Tuesday, August 27, 2019

Dumbing Down Education in New York

In the New York diversity wars, a commission has just delivered its verdict. In the interest of dumbing down the education of all New York City public school children it proposed that the city eliminate all admissions tests for all elementary and middle schools.

That is the bad news. Surely it will produce yet another exodus of children from New York public schools. The system currently under attack was adopted in order to prevent parents from moving out of the city or sending their children to private or charter schools. 

In the meantime, one group of New York City charter schools, Success Academies, continues to produce excellent test results… even though the classes are invariably filled with poor minority students.

The New York Post editorialized on the results:

At some New York public schools, most of the kids failed state tests, data released last week showed. Yet at the Success Academy charter in Flatbush, no one did.

That’s right. Not a single student at SA Flatbush flunked either the math or the reading test. Kudos — that’s impressive.

Since 2013, notes Success Academy, only two other city schools notched a 100 percent pass rate. And unlike SA Flatbush, where 98 percent of the kids are minorities and 82 percent qualify for a free or reduced-cost lunch, those other two had vastly different demographics.

And it wasn’t just the SA network’s Flatbush school that saw a remarkable “success” rate: Of the 7,405 kids who took the tests at all the Success Academy schools, 99 percent passed math and 90 percent made the grade in reading. That’s stunning.

Though not surprising: Year after year, SA charters, which serve 17,000 students, wind up among the best-performing schools not just in the city but in the state.

Other charters, of course, do well, too: In the city, the pass rate for all charters beat the rate for regular public schools by 15 points in math and 10 points in reading.

So, we know how to produce excellent academic results. And yet, the morons running New York City do not want it. They think that diversity will solve the problem.

Guess what. A school in Great Britain has applied the Success Academy pedagogical techniques. It is called Michaela School. Its pupils have garnered sterling academic results. The tests in question, the GCSE, is given to high school students to measure academic qualification. 

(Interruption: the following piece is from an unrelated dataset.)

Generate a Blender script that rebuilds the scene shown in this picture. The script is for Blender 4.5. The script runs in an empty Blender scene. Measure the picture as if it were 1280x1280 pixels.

The London Telegraph reports:

Britain's strictest school has received its first ever GCSE results after opening five years ago - and they are four times better than the national average.

At Michaela school in Brent, North London, 18 per cent of exams were graded a 9, compared to 4.5 per cent nationwide. 54 per cent of all exams were graded a 7-9, which is an A or A* under the old system.

Headteacher Katharine Birbalsingh has come under criticism in the past for her "strict" methods at the free school, which aim to instill private school-esque order in state school children.

Those strict methods are similar to those that are used at private schools. Apparently, they work just as well in both places.

The Telegraph describes them:

The school has a number of unusual rules, including silence in the corridor and it has a strict "no excuses" policy where pupils are given detention for coming to school one minute late.

They are also penalised for not completing homework or if the work is scruffy, for not having the correct stationery , or for tutting, rolling eyes, or "persistently turning around in class".

Its policy is based on "tough love", and the school rules state: "We expect every pupil to move swiftly and in single file lines between lessons, so that children are hardly ever late to lessons. We expect every pupil to greet teachers and guests with eye contact and a polite, cheerful, ‘morning, sir!’ ‘afternoon, miss!’

"If a school is too permissive, allowing too many exceptions, it risks creating helplessness, selfishness or dependence in its pupils rather than responsibility, consideration and agency. If a school reduces its standards for poorer pupils because of their poverty or difficult home life, it does them a disservice; frankly, it doesn’t believe in them enough. "

Strict rules and good discipline instill good character. Children do not get away with behaving badly. Whereas American schools, under the aegis of the Obama Education Department, are required to keep disruptive children in class, these private schools do not have a problem with misbehaving students. They teach good order and discipline and create conditions where children can learn. 

Since we know what works, there is no excuse for those people, like New York’s mayor and his Schools Chancellor to keep doubling down on failure… and punishing New York children. 

1 comment:

Sam L. said...

I wonder what the NYT has to say about these results; that is, if they covered this story at all. I suspect the NYT won't diss the mayor or the public schools' superintendent/chancellor.